When solving rational equations, one effective method is to equate the numerators when the denominators are the same. For instance, consider the equation \(\frac{5}{x-3}=\frac{x}{x-3}\). Both sides have the denominator \(x-3\). This allows us to remove the denominators temporarily and directly set the numerators equal to each other: \(5 = x\). This simplifies our equation and makes solving it easier.

Here are some steps to remember when equating numerators:

• Ensure that the denominators are exactly the same.
• Set the numerators equal to each other and solve the resulting equation.
• Always remember to verify your solution to make sure it doesn't make the original denominator zero.

After finding a potential solution for the equation, it's important to verify that it truly satisfies the original equation. For our example, we found \(x = 5\). Substituting \(x = 5\) back into the original equation, \(\frac{5}{x-3} = \frac{x}{x-3}\), we get:

\(\frac{5}{5-3} = \frac{5}{5-3}\)

Since the left-hand side and the right-hand side of the equation are equal (\(\frac{5}{2} = \frac{5}{2}\)), our solution \(x = 5\) is verified.

Verification steps:

• Substitute the solution back into the original equation.
• Simplify both sides to ensure they are equal.
• If they match, your solution is correct. If not, reevaluate your steps.

In some rational equations, you can simplify the solving process by directly removing denominators. This method is particularly useful when the denominators on both sides of the equation are the same.
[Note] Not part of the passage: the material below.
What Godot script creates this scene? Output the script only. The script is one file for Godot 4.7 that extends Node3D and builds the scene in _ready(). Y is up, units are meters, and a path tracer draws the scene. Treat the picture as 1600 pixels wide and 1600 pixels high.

For the equation \(\frac{5}{x-3} = \frac{x}{x-3}\), notice that the denominators are \(x-3\). This similarity allows us to remove the denominators temporarily, leading to the simpler equation \(5 = x\).

Steps to remove denominators:

• Check if the denominators on both sides of the equation are identical.
• Once confirmed, set the numerators equal to each other.
• Solve the resulting simpler equation without the denominators.
  
• Remember to check if your solution introduces any restrictions related to the denominator.

By following these steps, you solve the equation more quickly and efficiently. Removing denominators significantly reduces the complexity of rational equations.